Sobre la irrupción de Vox en las elecciones andaluzas del pasado dos de diciembre hay tantas hipótesis como personas, instituciones, partidos y grupos de presión interesados en pronunciarse. Lo que para algunos fue la reacción del nacionalismo español al independentismo catalán, para otros fue la inmigración, la inseguridad económica, el miedo al futuro, la división de la derecha, el ansia de cambio a los 36 años de gobierno socialista, la corrupción, el rechazo antisistema, la búsqueda de opciones antipoliticas, el aviso de sectores cabreados con las consecuencias de la crisis...

Seguramente estas y otras muchas son razones que pueden explicar estos resultados. La cierto es que un partido como Vox sin estructura, militantes y presencia pública, ha sacado doce diputados con un discurso rancio, semejante al de la extrema derecha europea de Le Pen, Salvini, Orban o cualquier otro líder reaccionario y euroescéptico que se precie. Y la izquierda con todo el poder institucional se ha quedado en casa, para no seguir apoyando a los que durante tantos años han ido deteriorando las instituciones públicas.

El shock producido ha sido tan apabullante que nadie cuestiona que las elecciones las ha ganado el perdedor y las ha perdido el ganador. Porque si el PSOE las gana perdiendo 400.000 votos el Partido Popular las pierde otra vez con 300.000 votos menos.

Lo paradójico es que cada cual busca y justifica sus razones para ocupar el poder. Unos porque han sido los más votados, otros porque han sido los que más han crecido y los otros porque aunque quedaron los segundos, ya les toca «liderar el cambio» tras 36 años de espera. ¿Para qué? Eso es «harina de otro costal». Lo importante es repartirse el botín, cueste lo que cueste. Y en esta pelea de gallos, ¿dónde quedan los votantes?

Seguramente el debilitamiento de las instituciones que han dado crédito a la identidad democrática ha ido dejando un vacío que se llena con discursos populistas y emocionales.
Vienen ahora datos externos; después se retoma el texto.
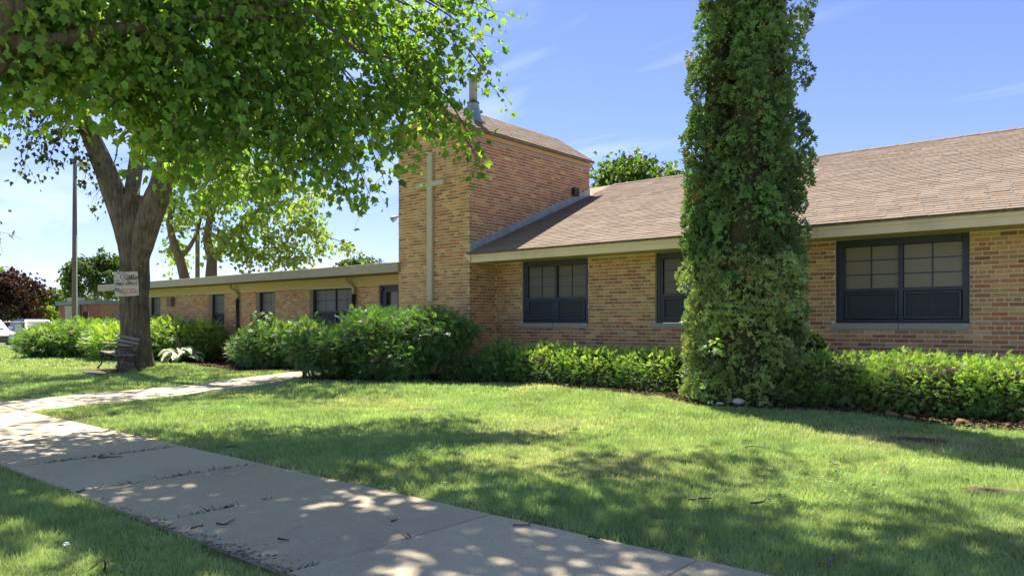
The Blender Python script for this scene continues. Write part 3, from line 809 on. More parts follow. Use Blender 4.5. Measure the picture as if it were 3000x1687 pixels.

Muchos de estos tienen que ver con la inseguridad en el futuro, el miedo a la desprotección económica, a la pérdida de identidad social y cultural.

Son sentimientos difíciles de gestionar desde la política y las instituciones, porque el mundo globalizado de la comunicación y la información les hace estar presentes constantemente, amplificándolos y distorsionándolos muchas veces. Las redes suministran munición informativa, sin criba ni control, como si de noticias fiables y contrastadas se tratase.

El ejemplo de la inmigración con la repetición de la llegada de pateras a nuestras costas, produce una sensación de desembarco constante que no corresponde con la realidad. Si a eso le añadimos el discurso de Pablo Casado contando que hay 25 millones de africanos esperando saltar a nuestro continente, el mal está hecho. Ocurre lo mismo con el independentismo catalán, si a la carga emocional que conllevan sus actuaciones le añades la campaña de Albert Rivera diciendo que el Gobierno central va a indultar a los presos, la indignación se acentúa y el uso populista de una hipótesis lo convierte en nutriente electoral.

Escribe Daniel Innerarity que «el éxito del populismo se explica porque la política no ha conseguido traducir institucionalmente unos sentimientos ampliamente extendidos en ciertos sectores de la población, que ya solo confían en quienes prometen lo que no pueden proporcionar».

En este marco las relaciones entre político y ciudadano son más una caja de sorpresas que las propias de una democracia representativa. Los «cuerpos intermedios» que ya teorizaba Montesquieu en El espíritu de las leyes para contrapesar el poder y reequilibrar tendencias autoritarias o burocráticas y que actualmente denominamos sociedad civil, han perdido su capacidad de presionar e intermediar a los diferentes poderes.

La imagen de las movilizaciones de los chalecos amarillos franceses sin líderes y negociadores con los que dialogar el Gobierno francés, es la mejor muestra de esa pérdida de estructuras intermedias permeables a las demandas ciudadanas, razonables en muchas de sus demandas y en contacto con sectores que se ven injustamente tratados por el poder. Estructuras que no son reemplazables por el anonimato de las redes, donde la ira merece más atención que el argumento.

Es por ello que analizar los resultados de Vox en Andalucía en clave de espacios ideológicos cerrados, nos puede llevar a errores. Los 400.000 votos de este partido no responden íntegramente a su programa, claramente anticonstitucional, sino a una mezcla de sensaciones, cabreo, revancha, que solo pueden airear votando, porque su frustración no tiene otra salida.

Darle la vuelta es muy complicado, recuperar los canales que la sociedad civil organizada dio en otros momentos es tarea ardua, porque la credibilidad arrebatada y la debilidad estructural que desde la derecha y el populismo se ha hecho durante tantos años, no se puede recuperar fácilmente.